Jamie Dimon is glad he’s running the US’s largest bank and not the US Federal Reserve as it struggles to tame inflation—or at least he said as much in his annual letter to investors.
“The Fed has a hard job to do so let’s all wish them the best,” the JPMorgan Chase CEO wrote.
Dimon said that he doesn’t envy the central bank’s difficult job, what with supply chain shortages, Russia’s Ukraine invasion, and “unparalleled inflation.”
“The Fed needs to deal with things it has never dealt with before (and are impossible to model),” he added.
By how much will the Fed raise interest rates?
Dimon is predicting the central bank will raise interest rates by more than what the market is expecting this year. “If the Fed gets it just right, we can have years of growth, and inflation will eventually start to recede,” he wrote. But he also warned about “lots of consternation and very volatile markets” along the way.

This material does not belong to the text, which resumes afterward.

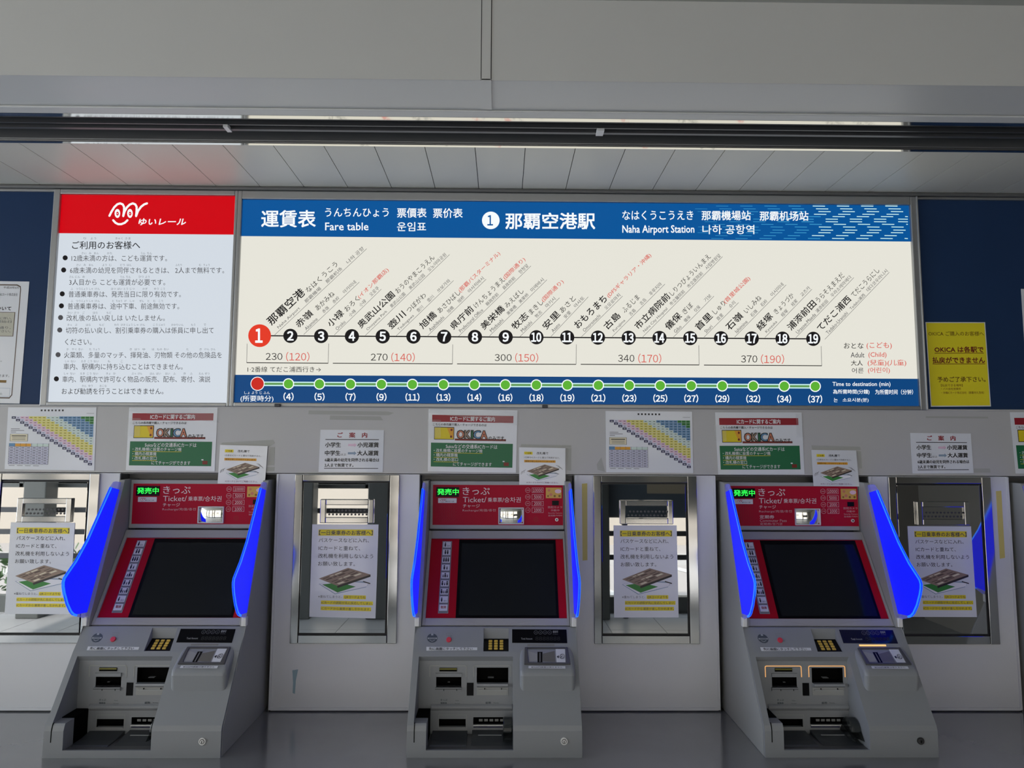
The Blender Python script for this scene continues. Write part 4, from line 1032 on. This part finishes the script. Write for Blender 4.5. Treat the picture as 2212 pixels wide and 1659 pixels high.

The CEO had some pointers for the Fed as it goes about the hard task ahead: That it not restrict itself to steady, 25 basis-point rate hikes, but instead be ready to respond to new economic data as it comes in.
Dimon didn’t mention it, but on the flipside, the Fed’s flexible average targeting framework means that it doesn’t have to bring inflation back down to 2% immediately, but can average it out over time. Either way, the Fed’s job will be tricky to balance given how blunt interest rate increases are as an anti-inflation instrument.
Dimon said Americans got too much government money
Even as he admitted “it’s easy to second-guess complex decisions after the fact”, Dimon had some criticism. The US’s fiscal and monetary stimulus was, in his view, “probably too much and lasted too long.”
While Dimon advocated for a more equitable labor market, he made no mention of what the stimulus’ role was in the US’s recovery of 6.4 million jobs in 2021, or that the extra cash the government put in Americans’ pockets is not the main driver of inflation.
Other countries that didn’t deliver as much stimulus as the US, like Germany and Spain, are facing similarly high rates of inflation.